Equality vs. inequalities

Abstract

The principle of equality, as widely accepted, contains both the profile of formal equality - i.e. the prohibition of unjustified discrimination - and the substantial one, essentially coinciding with the realization of the conditions of emancipation of disadvantaged subjects. In this second perspective, the principle of equality has been emphasized more for its political importance than for the construction of the tasks of the State and the regime of the activity of private subjects.

With the affirmation of the neo-liberal ideology, the globalization of the market and technology and in the face of the fiscal crisis of the State, the political impulses that sustained the demand for equality as a claim on the State has suffered a radical eclipse.

This is confirmed by the emergence of reflection on individual inequalities. The latter identify the person since his economic relations or of his specific social roles, breaking the unity of person itself.

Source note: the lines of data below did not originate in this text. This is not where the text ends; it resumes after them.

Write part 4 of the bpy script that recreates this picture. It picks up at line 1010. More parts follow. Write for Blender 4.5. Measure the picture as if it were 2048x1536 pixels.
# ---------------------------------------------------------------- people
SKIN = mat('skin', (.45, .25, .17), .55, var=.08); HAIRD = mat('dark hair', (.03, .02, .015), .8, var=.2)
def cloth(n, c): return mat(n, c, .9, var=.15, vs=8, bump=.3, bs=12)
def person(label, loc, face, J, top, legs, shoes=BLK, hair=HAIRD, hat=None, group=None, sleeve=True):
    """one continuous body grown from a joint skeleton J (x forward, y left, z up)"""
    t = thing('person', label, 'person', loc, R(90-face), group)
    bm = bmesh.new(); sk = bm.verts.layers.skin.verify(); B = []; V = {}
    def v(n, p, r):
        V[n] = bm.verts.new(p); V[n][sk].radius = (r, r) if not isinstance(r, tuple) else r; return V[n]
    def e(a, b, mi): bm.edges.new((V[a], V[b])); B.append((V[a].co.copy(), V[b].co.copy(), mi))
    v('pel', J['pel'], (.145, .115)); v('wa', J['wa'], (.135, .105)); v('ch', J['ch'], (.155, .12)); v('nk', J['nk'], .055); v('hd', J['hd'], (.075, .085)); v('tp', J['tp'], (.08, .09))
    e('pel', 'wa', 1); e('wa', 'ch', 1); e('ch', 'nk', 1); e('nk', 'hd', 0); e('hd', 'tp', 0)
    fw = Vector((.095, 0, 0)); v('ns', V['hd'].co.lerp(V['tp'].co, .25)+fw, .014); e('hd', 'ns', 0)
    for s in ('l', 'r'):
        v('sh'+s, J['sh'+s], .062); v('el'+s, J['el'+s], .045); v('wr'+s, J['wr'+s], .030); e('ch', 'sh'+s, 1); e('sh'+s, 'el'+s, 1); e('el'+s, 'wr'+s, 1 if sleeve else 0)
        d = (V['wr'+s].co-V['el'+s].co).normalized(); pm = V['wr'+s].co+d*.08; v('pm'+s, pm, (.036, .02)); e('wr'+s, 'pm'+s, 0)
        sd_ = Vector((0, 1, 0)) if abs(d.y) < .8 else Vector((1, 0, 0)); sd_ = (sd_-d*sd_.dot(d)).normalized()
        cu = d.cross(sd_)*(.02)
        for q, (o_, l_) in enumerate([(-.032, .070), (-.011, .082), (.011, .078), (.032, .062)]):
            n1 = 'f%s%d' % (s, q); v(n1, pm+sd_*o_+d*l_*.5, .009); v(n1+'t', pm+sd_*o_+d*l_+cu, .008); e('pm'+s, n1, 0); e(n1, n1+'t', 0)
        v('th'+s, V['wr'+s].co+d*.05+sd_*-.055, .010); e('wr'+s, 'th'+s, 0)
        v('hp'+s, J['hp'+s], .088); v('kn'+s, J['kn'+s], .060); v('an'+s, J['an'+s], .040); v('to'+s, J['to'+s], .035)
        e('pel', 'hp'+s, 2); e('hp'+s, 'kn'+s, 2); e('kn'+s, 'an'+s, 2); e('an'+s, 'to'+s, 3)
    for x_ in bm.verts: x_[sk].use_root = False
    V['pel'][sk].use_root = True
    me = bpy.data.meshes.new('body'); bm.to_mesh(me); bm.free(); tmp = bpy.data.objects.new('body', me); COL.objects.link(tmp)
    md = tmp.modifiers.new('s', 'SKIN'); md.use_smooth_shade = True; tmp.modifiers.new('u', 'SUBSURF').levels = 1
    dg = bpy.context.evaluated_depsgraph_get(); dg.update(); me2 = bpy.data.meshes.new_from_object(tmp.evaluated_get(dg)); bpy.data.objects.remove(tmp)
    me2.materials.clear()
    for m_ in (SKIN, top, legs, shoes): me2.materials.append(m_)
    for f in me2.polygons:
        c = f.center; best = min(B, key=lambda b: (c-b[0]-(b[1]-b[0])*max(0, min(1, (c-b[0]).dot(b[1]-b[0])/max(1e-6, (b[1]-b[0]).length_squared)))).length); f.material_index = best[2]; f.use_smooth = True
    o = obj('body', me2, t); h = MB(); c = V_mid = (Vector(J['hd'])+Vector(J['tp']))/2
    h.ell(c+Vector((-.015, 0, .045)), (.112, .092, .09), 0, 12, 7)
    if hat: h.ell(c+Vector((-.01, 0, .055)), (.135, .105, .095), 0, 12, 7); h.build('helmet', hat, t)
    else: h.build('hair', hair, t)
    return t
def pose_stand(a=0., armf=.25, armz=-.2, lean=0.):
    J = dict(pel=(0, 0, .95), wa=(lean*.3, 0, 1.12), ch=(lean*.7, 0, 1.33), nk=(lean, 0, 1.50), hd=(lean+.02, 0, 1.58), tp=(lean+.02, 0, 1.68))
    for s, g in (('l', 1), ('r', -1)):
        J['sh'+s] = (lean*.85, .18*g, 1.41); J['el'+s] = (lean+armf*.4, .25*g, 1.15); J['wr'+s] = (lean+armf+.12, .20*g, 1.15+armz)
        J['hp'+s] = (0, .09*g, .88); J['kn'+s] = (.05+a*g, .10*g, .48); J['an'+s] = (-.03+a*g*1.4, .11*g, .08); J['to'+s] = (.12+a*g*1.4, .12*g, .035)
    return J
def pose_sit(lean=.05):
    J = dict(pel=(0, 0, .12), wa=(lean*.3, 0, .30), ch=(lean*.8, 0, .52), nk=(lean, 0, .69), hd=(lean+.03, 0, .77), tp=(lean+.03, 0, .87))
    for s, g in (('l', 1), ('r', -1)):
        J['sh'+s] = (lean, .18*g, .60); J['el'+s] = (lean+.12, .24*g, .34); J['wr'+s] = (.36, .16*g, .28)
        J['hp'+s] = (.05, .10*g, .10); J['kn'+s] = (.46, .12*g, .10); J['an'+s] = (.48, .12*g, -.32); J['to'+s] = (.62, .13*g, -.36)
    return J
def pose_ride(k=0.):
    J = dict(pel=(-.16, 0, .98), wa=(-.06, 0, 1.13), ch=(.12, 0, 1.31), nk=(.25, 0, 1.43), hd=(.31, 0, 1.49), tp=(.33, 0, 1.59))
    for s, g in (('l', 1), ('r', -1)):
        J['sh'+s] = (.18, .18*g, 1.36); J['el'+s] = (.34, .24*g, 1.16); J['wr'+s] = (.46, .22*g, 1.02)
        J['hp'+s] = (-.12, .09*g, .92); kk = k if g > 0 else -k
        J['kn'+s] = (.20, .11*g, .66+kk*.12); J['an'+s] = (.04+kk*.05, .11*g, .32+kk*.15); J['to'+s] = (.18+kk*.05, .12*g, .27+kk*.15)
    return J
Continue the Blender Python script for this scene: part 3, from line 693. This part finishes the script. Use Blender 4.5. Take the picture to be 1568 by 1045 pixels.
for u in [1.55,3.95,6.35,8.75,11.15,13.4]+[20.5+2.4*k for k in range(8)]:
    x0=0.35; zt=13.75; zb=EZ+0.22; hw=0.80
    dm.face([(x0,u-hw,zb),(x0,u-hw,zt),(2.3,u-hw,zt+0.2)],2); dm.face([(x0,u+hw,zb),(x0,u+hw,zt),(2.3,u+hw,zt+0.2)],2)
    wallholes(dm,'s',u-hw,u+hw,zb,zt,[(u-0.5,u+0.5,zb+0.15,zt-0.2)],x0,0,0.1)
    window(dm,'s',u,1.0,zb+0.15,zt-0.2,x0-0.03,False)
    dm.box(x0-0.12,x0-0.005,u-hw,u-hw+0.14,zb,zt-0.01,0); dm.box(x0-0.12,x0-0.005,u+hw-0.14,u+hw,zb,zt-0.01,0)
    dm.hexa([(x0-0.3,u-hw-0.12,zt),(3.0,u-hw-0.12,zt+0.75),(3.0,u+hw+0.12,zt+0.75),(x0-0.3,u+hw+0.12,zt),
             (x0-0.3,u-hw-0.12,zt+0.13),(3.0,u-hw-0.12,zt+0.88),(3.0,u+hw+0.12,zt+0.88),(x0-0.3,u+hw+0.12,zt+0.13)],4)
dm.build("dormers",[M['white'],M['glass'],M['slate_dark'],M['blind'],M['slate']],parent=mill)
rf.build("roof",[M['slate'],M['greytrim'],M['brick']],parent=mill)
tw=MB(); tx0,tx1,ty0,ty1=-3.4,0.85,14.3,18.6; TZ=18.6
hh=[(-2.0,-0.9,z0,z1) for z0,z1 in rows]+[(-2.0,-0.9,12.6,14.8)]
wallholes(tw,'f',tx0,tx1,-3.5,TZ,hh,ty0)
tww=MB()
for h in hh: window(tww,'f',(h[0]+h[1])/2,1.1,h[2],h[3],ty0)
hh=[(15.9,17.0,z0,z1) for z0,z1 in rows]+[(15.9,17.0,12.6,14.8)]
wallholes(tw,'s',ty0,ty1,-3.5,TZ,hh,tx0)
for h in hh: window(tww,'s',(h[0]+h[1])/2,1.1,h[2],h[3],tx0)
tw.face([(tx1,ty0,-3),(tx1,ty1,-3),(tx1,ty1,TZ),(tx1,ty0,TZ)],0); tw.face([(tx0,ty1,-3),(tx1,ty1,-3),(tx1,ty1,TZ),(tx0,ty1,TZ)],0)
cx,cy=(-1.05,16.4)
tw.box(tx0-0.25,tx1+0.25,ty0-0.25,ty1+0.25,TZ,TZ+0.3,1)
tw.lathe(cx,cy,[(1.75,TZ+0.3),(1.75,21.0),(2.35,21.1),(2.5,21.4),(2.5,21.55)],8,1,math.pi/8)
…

Substantial equality, therefore, ceases to be a general claim of the person, central to the legal system, to make way for positive actions with respect to some specific roles that the person plays in social and economic relations.

The legal debate has punctually followed this new direction; those who have dedicated themselves to the theme of substantial equality, have done so by posing the theme as a political question.

On the other hand, it seems necessary to pose the problem of the importance of the principle of substantive equality as a pure legal norm.

Methodologically, the aim is to indicate which elements of change in the legal system are important and to indicate their role in the problem of equality.

The aim of the essay is to indicate the properly juridical importance of equality, placing it in the dynamics of fundamental rights in their relationship with the Republic.

In this perspective, if a portion of sovereignty is permanently retained in fundamental rights, equality is the measure of the task - of all public and private bodies - of making available the services necessary for the enforcement of fundamental rights.

This has clear consequences on the legal regime of the activity of private individuals, on the organization and mightiness of public powers, and a reaffirmation of the central role of fundamental rights in the Constitution and as a holding point with respect to the impoverishment of guarantees - of rights and equality - that the transformation of the system has brought with it.